- [THE PROBLEM]:
Repeat each line exactly, leaving nothing out.

- [PROVIDED MATERIAL]:
***
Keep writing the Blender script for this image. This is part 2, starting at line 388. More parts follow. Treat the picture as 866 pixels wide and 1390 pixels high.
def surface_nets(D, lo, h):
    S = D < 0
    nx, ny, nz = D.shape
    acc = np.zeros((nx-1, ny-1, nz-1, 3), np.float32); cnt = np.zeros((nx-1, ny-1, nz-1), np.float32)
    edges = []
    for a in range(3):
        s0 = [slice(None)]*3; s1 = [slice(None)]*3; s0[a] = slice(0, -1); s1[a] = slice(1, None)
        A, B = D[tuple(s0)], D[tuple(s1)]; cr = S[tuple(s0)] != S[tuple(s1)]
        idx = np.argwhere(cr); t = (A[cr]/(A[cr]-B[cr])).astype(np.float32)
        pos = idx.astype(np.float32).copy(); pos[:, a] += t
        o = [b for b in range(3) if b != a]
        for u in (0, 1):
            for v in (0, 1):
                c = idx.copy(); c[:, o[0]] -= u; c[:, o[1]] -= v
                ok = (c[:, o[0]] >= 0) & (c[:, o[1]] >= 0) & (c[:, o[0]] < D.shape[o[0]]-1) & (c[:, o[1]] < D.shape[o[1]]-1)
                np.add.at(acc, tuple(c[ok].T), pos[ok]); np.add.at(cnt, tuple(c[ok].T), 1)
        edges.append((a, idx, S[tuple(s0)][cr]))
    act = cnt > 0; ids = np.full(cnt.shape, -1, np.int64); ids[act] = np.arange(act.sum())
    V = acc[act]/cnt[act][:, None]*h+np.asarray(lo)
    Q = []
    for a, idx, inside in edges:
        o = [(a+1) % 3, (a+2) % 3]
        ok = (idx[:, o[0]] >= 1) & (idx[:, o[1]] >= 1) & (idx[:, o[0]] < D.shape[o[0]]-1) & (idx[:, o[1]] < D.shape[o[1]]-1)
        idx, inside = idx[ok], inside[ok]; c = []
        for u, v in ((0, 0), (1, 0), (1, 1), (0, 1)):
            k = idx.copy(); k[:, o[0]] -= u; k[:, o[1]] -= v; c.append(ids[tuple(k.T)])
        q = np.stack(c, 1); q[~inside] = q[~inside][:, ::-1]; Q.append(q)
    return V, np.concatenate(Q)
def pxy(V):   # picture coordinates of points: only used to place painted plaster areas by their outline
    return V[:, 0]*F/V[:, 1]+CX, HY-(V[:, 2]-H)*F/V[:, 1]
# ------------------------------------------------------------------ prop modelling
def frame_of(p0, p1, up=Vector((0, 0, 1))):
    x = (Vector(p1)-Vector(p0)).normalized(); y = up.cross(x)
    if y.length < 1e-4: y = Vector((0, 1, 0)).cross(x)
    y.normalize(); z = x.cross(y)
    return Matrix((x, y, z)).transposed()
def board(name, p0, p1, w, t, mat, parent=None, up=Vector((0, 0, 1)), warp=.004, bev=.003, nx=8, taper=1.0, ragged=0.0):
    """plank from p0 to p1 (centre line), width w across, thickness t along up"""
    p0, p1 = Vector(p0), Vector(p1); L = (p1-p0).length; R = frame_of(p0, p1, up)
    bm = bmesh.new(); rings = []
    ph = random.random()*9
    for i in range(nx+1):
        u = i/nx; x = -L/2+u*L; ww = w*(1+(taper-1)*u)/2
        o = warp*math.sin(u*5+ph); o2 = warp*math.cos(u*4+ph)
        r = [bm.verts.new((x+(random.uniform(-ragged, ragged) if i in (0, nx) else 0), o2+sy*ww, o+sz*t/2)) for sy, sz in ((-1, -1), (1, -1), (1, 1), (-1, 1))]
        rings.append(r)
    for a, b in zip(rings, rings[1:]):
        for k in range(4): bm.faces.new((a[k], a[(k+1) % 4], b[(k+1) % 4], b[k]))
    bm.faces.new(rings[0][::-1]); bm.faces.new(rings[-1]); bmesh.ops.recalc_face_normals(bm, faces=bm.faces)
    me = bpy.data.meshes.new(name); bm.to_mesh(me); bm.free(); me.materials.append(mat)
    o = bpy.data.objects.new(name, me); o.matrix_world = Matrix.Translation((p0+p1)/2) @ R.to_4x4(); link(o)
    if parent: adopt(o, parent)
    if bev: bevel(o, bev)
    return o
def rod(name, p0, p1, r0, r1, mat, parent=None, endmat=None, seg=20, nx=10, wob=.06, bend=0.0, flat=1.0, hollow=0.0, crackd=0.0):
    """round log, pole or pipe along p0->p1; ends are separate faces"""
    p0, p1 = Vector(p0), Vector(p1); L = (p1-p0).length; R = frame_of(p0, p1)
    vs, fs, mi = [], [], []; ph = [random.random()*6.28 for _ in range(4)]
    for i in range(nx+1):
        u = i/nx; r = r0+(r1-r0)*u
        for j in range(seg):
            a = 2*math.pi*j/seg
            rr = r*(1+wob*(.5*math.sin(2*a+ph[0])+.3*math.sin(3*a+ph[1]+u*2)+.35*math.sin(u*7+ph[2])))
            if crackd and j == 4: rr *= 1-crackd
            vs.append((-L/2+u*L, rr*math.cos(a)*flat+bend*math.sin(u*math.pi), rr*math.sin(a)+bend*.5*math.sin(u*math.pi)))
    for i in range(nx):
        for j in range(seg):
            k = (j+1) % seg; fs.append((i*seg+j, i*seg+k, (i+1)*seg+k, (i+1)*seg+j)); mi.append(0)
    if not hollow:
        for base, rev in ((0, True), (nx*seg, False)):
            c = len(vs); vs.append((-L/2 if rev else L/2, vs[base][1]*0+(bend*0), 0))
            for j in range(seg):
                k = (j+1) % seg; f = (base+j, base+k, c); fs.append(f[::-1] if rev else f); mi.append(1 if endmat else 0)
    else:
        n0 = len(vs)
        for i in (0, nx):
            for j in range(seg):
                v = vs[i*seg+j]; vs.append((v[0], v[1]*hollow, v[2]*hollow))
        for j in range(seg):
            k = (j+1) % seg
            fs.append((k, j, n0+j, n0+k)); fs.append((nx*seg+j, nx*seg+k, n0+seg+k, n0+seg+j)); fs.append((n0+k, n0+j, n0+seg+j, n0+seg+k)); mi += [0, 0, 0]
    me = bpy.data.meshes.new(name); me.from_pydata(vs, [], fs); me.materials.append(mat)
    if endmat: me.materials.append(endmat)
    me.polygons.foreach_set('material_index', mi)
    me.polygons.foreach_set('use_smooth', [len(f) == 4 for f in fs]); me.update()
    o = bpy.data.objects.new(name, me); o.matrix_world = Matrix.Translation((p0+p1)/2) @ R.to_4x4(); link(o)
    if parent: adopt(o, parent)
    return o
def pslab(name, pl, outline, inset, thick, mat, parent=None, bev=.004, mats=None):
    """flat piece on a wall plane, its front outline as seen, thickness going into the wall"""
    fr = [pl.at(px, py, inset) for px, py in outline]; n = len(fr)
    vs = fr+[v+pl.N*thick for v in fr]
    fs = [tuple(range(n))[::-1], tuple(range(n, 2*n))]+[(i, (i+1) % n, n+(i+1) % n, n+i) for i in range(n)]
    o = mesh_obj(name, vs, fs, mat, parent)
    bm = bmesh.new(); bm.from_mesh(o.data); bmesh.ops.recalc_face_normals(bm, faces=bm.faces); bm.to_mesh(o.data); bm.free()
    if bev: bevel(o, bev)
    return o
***
- [EXPECTED ANSWER]:
Keep writing the Blender script for this image. This is part 2, starting at line 388. More parts follow. Treat the picture as 866 pixels wide and 1390 pixels high.
def surface_nets(D, lo, h):
    S = D < 0
    nx, ny, nz = D.shape
    acc = np.zeros((nx-1, ny-1, nz-1, 3), np.float32); cnt = np.zeros((nx-1, ny-1, nz-1), np.float32)
    edges = []
    for a in range(3):
        s0 = [slice(None)]*3; s1 = [slice(None)]*3; s0[a] = slice(0, -1); s1[a] = slice(1, None)
        A, B = D[tuple(s0)], D[tuple(s1)]; cr = S[tuple(s0)] != S[tuple(s1)]
        idx = np.argwhere(cr); t = (A[cr]/(A[cr]-B[cr])).astype(np.float32)
        pos = idx.astype(np.float32).copy(); pos[:, a] += t
        o = [b for b in range(3) if b != a]
        for u in (0, 1):
            for v in (0, 1):
                c = idx.copy(); c[:, o[0]] -= u; c[:, o[1]] -= v
                ok = (c[:, o[0]] >= 0) & (c[:, o[1]] >= 0) & (c[:, o[0]] < D.shape[o[0]]-1) & (c[:, o[1]] < D.shape[o[1]]-1)
                np.add.at(acc, tuple(c[ok].T), pos[ok]); np.add.at(cnt, tuple(c[ok].T), 1)
        edges.append((a, idx, S[tuple(s0)][cr]))
    act = cnt > 0; ids = np.full(cnt.shape, -1, np.int64); ids[act] = np.arange(act.sum())
    V = acc[act]/cnt[act][:, None]*h+np.asarray(lo)
    Q = []
    for a, idx, inside in edges:
        o = [(a+1) % 3, (a+2) % 3]
        ok = (idx[:, o[0]] >= 1) & (idx[:, o[1]] >= 1) & (idx[:, o[0]] < D.shape[o[0]]-1) & (idx[:, o[1]] < D.shape[o[1]]-1)
        idx, inside = idx[ok], inside[ok]; c = []
        for u, v in ((0, 0), (1, 0), (1, 1), (0, 1)):
            k = idx.copy(); k[:, o[0]] -= u; k[:, o[1]] -= v; c.append(ids[tuple(k.T)])
        q = np.stack(c, 1); q[~inside] = q[~inside][:, ::-1]; Q.append(q)
    return V, np.concatenate(Q)
def pxy(V):   # picture coordinates of points: only used to place painted plaster areas by their outline
    return V[:, 0]*F/V[:, 1]+CX, HY-(V[:, 2]-H)*F/V[:, 1]
# ------------------------------------------------------------------ prop modelling
def frame_of(p0, p1, up=Vector((0, 0, 1))):
    x = (Vector(p1)-Vector(p0)).normalized(); y = up.cross(x)
    if y.length < 1e-4: y = Vector((0, 1, 0)).cross(x)
    y.normalize(); z = x.cross(y)
    return Matrix((x, y, z)).transposed()
def board(name, p0, p1, w, t, mat, parent=None, up=Vector((0, 0, 1)), warp=.004, bev=.003, nx=8, taper=1.0, ragged=0.0):
    """plank from p0 to p1 (centre line), width w across, thickness t along up"""
    p0, p1 = Vector(p0), Vector(p1); L = (p1-p0).length; R = frame_of(p0, p1, up)
    bm = bmesh.new(); rings = []
    ph = random.random()*9
    for i in range(nx+1):
        u = i/nx; x = -L/2+u*L; ww = w*(1+(taper-1)*u)/2
        o = warp*math.sin(u*5+ph); o2 = warp*math.cos(u*4+ph)
        r = [bm.verts.new((x+(random.uniform(-ragged, ragged) if i in (0, nx) else 0), o2+sy*ww, o+sz*t/2)) for sy, sz in ((-1, -1), (1, -1), (1, 1), (-1, 1))]
        rings.append(r)
    for a, b in zip(rings, rings[1:]):
        for k in range(4): bm.faces.new((a[k], a[(k+1) % 4], b[(k+1) % 4], b[k]))
    bm.faces.new(rings[0][::-1]); bm.faces.new(rings[-1]); bmesh.ops.recalc_face_normals(bm, faces=bm.faces)
    me = bpy.data.meshes.new(name); bm.to_mesh(me); bm.free(); me.materials.append(mat)
    o = bpy.data.objects.new(name, me); o.matrix_world = Matrix.Translation((p0+p1)/2) @ R.to_4x4(); link(o)
    if parent: adopt(o, parent)
    if bev: bevel(o, bev)
    return o
def rod(name, p0, p1, r0, r1, mat, parent=None, endmat=None, seg=20, nx=10, wob=.06, bend=0.0, flat=1.0, hollow=0.0, crackd=0.0):
    """round log, pole or pipe along p0->p1; ends are separate faces"""
    p0, p1 = Vector(p0), Vector(p1); L = (p1-p0).length; R = frame_of(p0, p1)
    vs, fs, mi = [], [], []; ph = [random.random()*6.28 for _ in range(4)]
    for i in range(nx+1):
        u = i/nx; r = r0+(r1-r0)*u
        for j in range(seg):
            a = 2*math.pi*j/seg
            rr = r*(1+wob*(.5*math.sin(2*a+ph[0])+.3*math.sin(3*a+ph[1]+u*2)+.35*math.sin(u*7+ph[2])))
            if crackd and j == 4: rr *= 1-crackd
            vs.append((-L/2+u*L, rr*math.cos(a)*flat+bend*math.sin(u*math.pi), rr*math.sin(a)+bend*.5*math.sin(u*math.pi)))
    for i in range(nx):
        for j in range(seg):
            k = (j+1) % seg; fs.append((i*seg+j, i*seg+k, (i+1)*seg+k, (i+1)*seg+j)); mi.append(0)
    if not hollow:
        for base, rev in ((0, True), (nx*seg, False)):
            c = len(vs); vs.append((-L/2 if rev else L/2, vs[base][1]*0+(bend*0), 0))
            for j in range(seg):
                k = (j+1) % seg; f = (base+j, base+k, c); fs.append(f[::-1] if rev else f); mi.append(1 if endmat else 0)
    else:
        n0 = len(vs)
        for i in (0, nx):
            for j in range(seg):
                v = vs[i*seg+j]; vs.append((v[0], v[1]*hollow, v[2]*hollow))
        for j in range(seg):
            k = (j+1) % seg
            fs.append((k, j, n0+j, n0+k)); fs.append((nx*seg+j, nx*seg+k, n0+seg+k, n0+seg+j)); fs.append((n0+k, n0+j, n0+seg+j, n0+seg+k)); mi += [0, 0, 0]
    me = bpy.data.meshes.new(name); me.from_pydata(vs, [], fs); me.materials.append(mat)
    if endmat: me.materials.append(endmat)
    me.polygons.foreach_set('material_index', mi)
    me.polygons.foreach_set('use_smooth', [len(f) == 4 for f in fs]); me.update()
    o = bpy.data.objects.new(name, me); o.matrix_world = Matrix.Translation((p0+p1)/2) @ R.to_4x4(); link(o)
    if parent: adopt(o, parent)
    return o
def pslab(name, pl, outline, inset, thick, mat, parent=None, bev=.004, mats=None):
    """flat piece on a wall plane, its front outline as seen, thickness going into the wall"""
    fr = [pl.at(px, py, inset) for px, py in outline]; n = len(fr)
    vs = fr+[v+pl.N*thick for v in fr]
    fs = [tuple(range(n))[::-1], tuple(range(n, 2*n))]+[(i, (i+1) % n, n+(i+1) % n, n+i) for i in range(n)]
    o = mesh_obj(name, vs, fs, mat, parent)
    bm = bmesh.new(); bm.from_mesh(o.data); bmesh.ops.recalc_face_normals(bm, faces=bm.faces); bm.to_mesh(o.data); bm.free()
    if bev: bevel(o, bev)
    return o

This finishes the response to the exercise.